Tre ordinanze di custodia cautelare in carcere sono state eseguite, su richiesta della D.D.A di Napoli, nei confronti di Abete Arcangelo e Aprea Raffaele, già condannati per essere stati i capi e promotori dell’organizzazione camorristica del gruppo Abete/Notturno/Aprea, sottogruppo del “cartello scissionista” di Secondigliano, il primo quale mandante, il secondo quale organizzatore ed esecutore materiale dell’omicidio di Cimminiello Gianluca, un tatuatore di Casavatore, estraneo ad ambienti criminali, ucciso il 2 febbraio del 2010.

L’esecuzione delle misure cautelari è stata realizzata dai Carabinieri di Castello di Cisterna, che hanno partecipato alle indagini. L’ordinanza cautelare ha avuto come destinatario, altresì , Russo Vincenzo, già condannato in primo e secondo grado per tale omicidio alla pena dell’ergastolo – ma attualmente libero per decorrenza termini, avendo la Corte di Cassazione annullato la Sentenza d’Appello e rinviato il processo al giudice di II grado per una nuova decisione- in quanto ritenuto affiliato al citato clan camorristico.

La vicenda omicidiaria all’epoca ebbe una risonante eco soprattutto per i motivi che avevano determinato l’omicidio del Cimminiello; nei confronti di questo ragazzo, che, si ribadisce, era del tutto avulso da contesti di criminalità organizzata, era stata decretata, da parte del clan, una sentenza di condanna a morte , in quanto colpevole di aver avuto, pochi giorni prima ,un diverbio con il cognato del capo clan dei c.d. scissionisti Pagano Cesare, identificato in Noviello Vincenzo.
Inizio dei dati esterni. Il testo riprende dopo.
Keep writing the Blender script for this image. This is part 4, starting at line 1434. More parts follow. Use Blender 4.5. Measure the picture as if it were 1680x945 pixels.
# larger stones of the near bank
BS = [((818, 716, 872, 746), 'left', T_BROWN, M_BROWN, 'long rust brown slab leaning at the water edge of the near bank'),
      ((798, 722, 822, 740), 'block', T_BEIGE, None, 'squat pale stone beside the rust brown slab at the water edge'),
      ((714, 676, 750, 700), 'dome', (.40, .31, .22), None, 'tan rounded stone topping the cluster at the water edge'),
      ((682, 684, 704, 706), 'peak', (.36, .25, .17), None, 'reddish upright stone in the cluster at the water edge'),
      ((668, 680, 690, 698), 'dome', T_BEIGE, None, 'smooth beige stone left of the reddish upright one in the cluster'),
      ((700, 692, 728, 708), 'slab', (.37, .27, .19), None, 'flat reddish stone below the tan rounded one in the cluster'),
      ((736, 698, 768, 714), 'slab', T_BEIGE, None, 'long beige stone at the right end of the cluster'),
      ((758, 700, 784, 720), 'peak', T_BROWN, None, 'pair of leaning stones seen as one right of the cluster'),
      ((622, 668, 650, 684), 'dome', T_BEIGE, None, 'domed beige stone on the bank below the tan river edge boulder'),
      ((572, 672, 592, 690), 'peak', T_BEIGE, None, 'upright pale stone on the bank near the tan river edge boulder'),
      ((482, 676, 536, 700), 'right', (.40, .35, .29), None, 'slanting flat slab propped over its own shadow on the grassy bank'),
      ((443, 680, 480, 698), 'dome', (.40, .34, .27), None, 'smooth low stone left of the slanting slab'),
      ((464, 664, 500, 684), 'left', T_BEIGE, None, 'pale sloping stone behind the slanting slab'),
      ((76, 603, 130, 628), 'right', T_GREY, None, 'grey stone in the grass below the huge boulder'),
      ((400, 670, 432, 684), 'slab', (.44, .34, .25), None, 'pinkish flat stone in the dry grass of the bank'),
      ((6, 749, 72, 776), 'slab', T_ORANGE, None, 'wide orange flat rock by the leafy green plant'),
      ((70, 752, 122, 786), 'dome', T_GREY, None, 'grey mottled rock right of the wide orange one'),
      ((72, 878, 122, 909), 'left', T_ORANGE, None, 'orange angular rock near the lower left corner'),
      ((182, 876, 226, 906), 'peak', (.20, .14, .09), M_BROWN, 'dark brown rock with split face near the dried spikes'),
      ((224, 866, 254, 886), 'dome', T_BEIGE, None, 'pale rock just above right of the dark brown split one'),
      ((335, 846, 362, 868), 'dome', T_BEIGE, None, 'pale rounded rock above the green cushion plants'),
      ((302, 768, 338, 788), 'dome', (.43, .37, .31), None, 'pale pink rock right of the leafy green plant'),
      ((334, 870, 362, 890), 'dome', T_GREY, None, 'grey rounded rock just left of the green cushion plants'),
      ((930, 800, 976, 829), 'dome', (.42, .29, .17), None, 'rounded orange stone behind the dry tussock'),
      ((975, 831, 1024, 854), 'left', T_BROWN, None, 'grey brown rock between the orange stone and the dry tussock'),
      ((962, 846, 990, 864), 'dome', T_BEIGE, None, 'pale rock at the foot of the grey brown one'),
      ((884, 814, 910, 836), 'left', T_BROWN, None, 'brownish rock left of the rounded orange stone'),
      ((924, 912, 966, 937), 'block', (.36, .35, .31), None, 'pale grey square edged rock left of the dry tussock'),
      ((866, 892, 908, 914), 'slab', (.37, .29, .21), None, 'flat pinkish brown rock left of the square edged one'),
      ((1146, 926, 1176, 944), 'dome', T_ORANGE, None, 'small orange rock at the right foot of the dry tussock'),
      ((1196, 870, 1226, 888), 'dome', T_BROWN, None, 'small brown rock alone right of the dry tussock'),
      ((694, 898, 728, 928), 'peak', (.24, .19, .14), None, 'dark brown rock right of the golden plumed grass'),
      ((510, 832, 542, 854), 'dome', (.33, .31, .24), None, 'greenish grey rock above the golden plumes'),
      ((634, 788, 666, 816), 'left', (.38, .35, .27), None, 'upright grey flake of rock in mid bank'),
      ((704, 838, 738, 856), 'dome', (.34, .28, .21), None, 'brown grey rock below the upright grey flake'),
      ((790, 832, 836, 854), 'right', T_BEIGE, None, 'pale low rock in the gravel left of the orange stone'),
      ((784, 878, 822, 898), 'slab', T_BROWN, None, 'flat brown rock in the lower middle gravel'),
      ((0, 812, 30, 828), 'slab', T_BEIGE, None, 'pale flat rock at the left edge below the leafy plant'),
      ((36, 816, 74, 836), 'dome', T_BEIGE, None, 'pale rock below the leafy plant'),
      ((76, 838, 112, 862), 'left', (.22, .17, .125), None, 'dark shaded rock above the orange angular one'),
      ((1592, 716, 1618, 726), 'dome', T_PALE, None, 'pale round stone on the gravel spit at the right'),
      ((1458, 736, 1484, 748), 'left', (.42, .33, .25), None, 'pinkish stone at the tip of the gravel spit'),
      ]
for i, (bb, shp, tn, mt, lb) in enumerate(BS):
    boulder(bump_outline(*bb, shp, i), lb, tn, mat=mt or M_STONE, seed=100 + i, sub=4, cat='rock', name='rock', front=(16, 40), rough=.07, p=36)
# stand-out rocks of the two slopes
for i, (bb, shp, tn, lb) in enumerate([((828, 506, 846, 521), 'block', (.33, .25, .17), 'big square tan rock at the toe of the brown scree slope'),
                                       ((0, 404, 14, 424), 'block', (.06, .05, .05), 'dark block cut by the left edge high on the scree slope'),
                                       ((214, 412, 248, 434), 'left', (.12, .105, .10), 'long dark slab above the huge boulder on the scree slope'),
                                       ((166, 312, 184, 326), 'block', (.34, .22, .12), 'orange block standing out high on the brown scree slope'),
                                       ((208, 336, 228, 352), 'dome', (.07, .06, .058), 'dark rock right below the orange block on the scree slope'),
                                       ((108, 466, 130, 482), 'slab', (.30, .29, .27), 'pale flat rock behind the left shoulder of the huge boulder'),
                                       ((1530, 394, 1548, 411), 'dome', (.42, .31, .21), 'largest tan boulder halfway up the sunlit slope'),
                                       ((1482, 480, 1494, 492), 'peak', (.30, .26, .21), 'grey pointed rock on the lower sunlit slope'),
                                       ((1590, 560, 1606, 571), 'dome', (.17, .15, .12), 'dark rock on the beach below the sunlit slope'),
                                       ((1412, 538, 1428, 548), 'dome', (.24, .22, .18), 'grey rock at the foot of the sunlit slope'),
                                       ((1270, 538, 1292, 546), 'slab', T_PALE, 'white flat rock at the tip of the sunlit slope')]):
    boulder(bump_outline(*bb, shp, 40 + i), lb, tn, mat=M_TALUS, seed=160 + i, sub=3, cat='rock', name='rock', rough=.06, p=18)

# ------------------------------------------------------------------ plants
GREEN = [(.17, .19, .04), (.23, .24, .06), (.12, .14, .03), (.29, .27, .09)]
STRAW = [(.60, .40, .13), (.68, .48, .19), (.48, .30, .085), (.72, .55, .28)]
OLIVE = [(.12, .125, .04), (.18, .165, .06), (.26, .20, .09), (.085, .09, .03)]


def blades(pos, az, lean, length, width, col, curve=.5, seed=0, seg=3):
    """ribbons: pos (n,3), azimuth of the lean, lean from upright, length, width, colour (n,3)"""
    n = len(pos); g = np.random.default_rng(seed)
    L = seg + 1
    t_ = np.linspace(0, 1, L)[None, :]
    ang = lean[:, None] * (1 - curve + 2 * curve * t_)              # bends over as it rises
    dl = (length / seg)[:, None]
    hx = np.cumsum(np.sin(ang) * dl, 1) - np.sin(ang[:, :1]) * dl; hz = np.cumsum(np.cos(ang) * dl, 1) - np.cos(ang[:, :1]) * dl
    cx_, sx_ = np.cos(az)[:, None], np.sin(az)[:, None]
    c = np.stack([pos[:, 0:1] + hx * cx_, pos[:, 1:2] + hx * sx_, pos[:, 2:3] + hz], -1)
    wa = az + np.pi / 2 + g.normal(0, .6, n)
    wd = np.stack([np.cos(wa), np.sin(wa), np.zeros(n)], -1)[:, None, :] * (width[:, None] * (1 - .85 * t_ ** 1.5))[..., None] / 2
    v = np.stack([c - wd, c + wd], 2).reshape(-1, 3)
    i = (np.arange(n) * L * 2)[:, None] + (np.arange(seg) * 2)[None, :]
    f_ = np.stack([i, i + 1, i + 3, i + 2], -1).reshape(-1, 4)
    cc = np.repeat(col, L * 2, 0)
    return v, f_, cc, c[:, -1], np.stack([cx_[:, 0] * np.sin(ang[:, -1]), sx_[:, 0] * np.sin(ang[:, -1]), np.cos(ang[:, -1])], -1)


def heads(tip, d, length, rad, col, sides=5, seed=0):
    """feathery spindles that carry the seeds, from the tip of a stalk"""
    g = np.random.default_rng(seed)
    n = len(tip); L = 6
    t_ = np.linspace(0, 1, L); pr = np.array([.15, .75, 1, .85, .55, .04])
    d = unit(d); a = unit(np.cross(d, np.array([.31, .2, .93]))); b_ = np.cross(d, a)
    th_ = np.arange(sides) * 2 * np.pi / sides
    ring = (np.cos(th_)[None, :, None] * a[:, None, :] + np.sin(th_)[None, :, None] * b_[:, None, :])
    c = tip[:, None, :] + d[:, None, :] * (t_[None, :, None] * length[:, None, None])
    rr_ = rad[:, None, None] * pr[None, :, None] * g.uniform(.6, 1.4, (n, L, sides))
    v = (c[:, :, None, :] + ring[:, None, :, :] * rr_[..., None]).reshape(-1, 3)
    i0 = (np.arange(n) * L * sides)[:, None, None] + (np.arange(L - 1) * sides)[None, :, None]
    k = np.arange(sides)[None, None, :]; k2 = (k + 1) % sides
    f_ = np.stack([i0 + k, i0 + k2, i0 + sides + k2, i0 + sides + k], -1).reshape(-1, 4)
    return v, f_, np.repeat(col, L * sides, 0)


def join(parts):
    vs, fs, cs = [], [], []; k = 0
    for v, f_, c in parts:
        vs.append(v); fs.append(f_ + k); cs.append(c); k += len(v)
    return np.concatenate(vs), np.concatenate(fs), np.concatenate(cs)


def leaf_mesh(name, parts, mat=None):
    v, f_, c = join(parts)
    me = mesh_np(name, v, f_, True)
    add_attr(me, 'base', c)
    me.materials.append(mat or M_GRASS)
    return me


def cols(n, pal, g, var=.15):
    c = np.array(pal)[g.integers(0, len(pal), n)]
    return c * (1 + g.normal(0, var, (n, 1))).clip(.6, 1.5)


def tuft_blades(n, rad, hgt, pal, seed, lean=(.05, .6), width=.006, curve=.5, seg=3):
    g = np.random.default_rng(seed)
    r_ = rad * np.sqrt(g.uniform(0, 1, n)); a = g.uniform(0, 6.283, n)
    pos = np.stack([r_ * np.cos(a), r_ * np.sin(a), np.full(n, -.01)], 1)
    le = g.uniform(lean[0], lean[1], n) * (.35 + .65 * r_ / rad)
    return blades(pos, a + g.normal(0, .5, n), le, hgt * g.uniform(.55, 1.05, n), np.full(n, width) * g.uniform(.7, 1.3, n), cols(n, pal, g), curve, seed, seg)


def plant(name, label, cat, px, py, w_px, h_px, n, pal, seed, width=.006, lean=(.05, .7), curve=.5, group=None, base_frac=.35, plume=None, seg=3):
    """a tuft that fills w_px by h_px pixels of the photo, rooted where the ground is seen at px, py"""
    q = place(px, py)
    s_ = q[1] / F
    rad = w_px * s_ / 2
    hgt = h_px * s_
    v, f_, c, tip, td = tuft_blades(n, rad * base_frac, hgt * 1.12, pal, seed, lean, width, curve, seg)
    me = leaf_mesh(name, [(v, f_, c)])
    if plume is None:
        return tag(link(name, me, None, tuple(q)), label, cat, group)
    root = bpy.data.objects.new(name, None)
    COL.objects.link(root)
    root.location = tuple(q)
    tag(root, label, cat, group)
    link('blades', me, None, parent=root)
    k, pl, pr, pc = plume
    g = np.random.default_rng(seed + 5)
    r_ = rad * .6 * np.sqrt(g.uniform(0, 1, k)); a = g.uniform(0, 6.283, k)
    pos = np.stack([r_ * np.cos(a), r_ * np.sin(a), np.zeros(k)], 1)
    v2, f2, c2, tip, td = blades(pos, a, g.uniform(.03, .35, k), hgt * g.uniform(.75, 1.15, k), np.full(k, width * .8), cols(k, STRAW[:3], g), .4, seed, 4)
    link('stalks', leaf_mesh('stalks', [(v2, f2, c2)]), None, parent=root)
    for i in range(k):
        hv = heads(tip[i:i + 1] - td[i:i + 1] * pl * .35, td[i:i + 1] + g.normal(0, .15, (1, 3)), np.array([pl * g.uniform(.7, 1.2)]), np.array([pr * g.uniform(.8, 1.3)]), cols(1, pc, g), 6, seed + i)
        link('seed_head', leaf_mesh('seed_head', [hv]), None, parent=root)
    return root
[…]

In particolare, la pubblicazione da parte del Cimminiello Gianluca su Facebook di una foto ritraente lo stesso in compagnia del calciatore Ezequiel Ivan Lavezzi del Napoli, scatenava la gelosia del tatuatore concorrente Donniacuo Vincenzo di Melito di Napoli che si rivolgeva a soggetti contigui al clan degli scissionisti Amato/Pagano, i quali organizzavano una spedizione punitiva presso l’esercizio commerciale della vittima.

Il commando , composto da quattro persone, tra cui il cognato e il nipote del latitante capo clan Pagano Cesare, grazie alla prestanza fisica del Cimminiello, esperto di arti marziali, aveva la peggio e, in particolare, proprio il cognato del Pagano, Noviello Vincenzo, veniva duramente percosso all’interno dell’esercizio commerciale . Dopo pochi giorni, nonostante l’intercessione di Russo Salvatore, amico del Cimminiello, presso soggetti appartenenti a Notturno Enzo, diretto referente del Pagano, tendente ad evitare eventuali reazioni nei confronti del Cimminiello da parte della compagine criminale per l’affronto subito dal parente del boss, il Cimminiello veniva colpito a distanza ravvicinata da due proiettili esplosi da un’arma di grosso calibro che ne cagionavano la morte quasi immediata.

Grazie alle dichiarazioni rese da Vezzi Anna, fidanzata della vittima — oggi testimone di giustizia -presente all’interno dell’esercizio commerciale quando era stato ammazzato il Cimminiello, si riusciva a ricostruire la vicenda e ad individuare il movente di tale spietato omicidio. La donna, in particolare, ricostruiva le fasi precedenti all’omicidio e le vicende successive fino al giorno della morte del fidanzato, quando aveva focalizzato il soggetto che presentatosi come cliente presso il negozio del Cimminiello, con la scusa di visionare i tatuaggi, aveva condotto fuori la vittima e dopo pochi secondi esploso al suo indirizzo due colpi d’arma da fuoco letali. Grazie all’esito positivo dell’individuazione fotografica, eseguita dalla donna, di RUSSO Vincenzo, personaggio già noto alle forze dell’ordine , controllato più volte con altri affiliati al clan camorristico degli scissionisti ed inserito nello stesso contesto criminale ,e di altri testimoni come  Russo Salvatore, Russo Vincenzo veniva sottoposto a fermo e poi, come detto, processato per tale vicenda omicidiaria.

Le indagini svolte continuavano, in quanto già all’epoca appariva evidente che il Russo non avesse agito da solo ma su mandato dell’organizzazione criminale. Pertanto, si esaminavano e sentivano più recenti collaboratori di giustizia appartenenti ai clan di Secondigliano e, attraverso una comparazione tra le dichiarazioni raccolte con gli elementi già emersi nel corso delle prime indagini , si riusciva a ricostruire l’intera vicenda e ad attribuire all’Abete, all’epoca sottoposto alla misura degli arresti domiciliari vicino Milano, il ruolo di mandante e all’Aprea quello sicuro di compartecipe all’omicidio e alla sua fase preparatoria.